Ryan also admits that his performances are going to be graded on a different scale and that raises expectations every time he competes moving forward.

That might rattle some people but Ryan has learned to embrace it.

“I’m just being judged and gauged in a different way now,” Ryan said. “If I don’t go out and submit the guy and absolutely destroy the guy — like I didn’t submit Victor Hugo in the ADCC but I dominated the whole match and people were like, ‘Wow, Gordon didn’t even finish him.’ These guys can’t even win three, four, or five matches in a row. I’m just being judged in a different way. If I don’t go out and absolutely smoke the guy, people are disappointed. I think we’re moving into a different point now where I’m going to be judged differently from everybody else.

“I hold myself to the same standard as these people who don’t like me. That just makes it more fun. It makes me more dedicated, more hungry, because I know if I don’t go out there and submit the guy, people are going to talk s*** and I’m going to be mad about it. It just adds an interesting dynamic to this whole thing.”

The new deal Ryan signed will keep him very busy in 2023, with plans to accomplish even bigger goals — like perhaps earning eight-figures in the near future — and he’s proud to put the entire grappling world on his back.

Now he just needs his competition to step up their game to match what he’s doing.

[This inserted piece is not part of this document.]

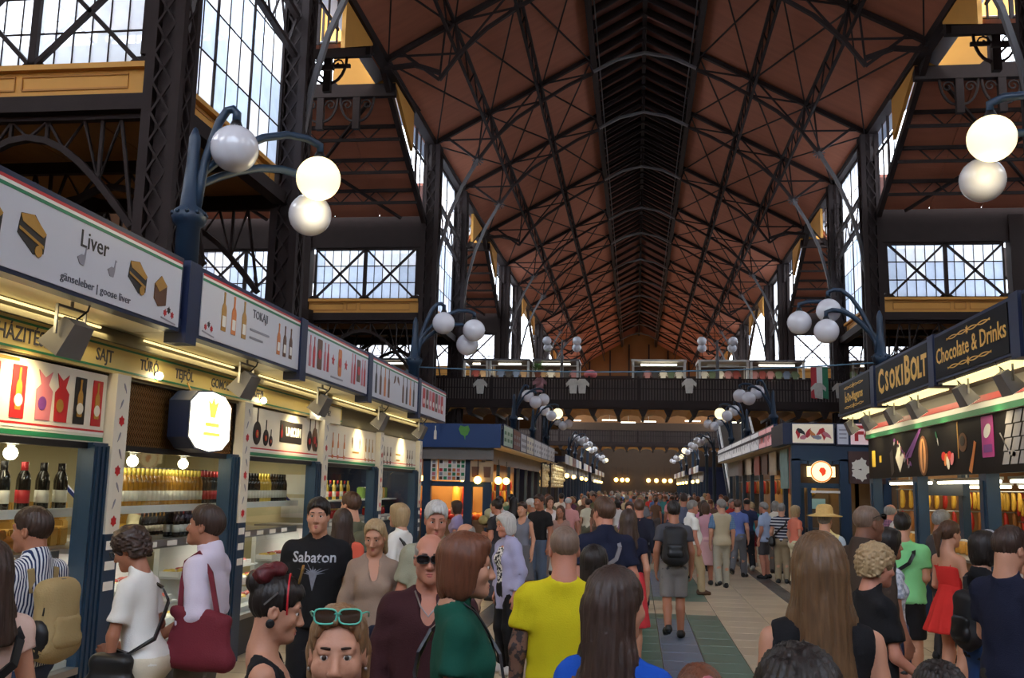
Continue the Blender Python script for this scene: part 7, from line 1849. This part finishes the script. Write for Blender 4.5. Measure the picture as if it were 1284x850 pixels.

“You need an athlete in a sport that sort of transcends what that sport is and it kind of goes deeper and bigger than what the sport is,” Ryan said. “A perfect example is Tony Hawk. I never watched a single skateboarding event. Most of my friends never watched skateboarding, but you still know who Tony Hawk is.

“You need those Tony Hawks, the Michael Jordans, the Muhammad Alis, and you need that one guy that can do it all, that has the persona, that has the charisma and most importantly can win consistently, you need at least one of those guys to really build the sport. You also need rivals, which is my problem right now because I don’t really have any.”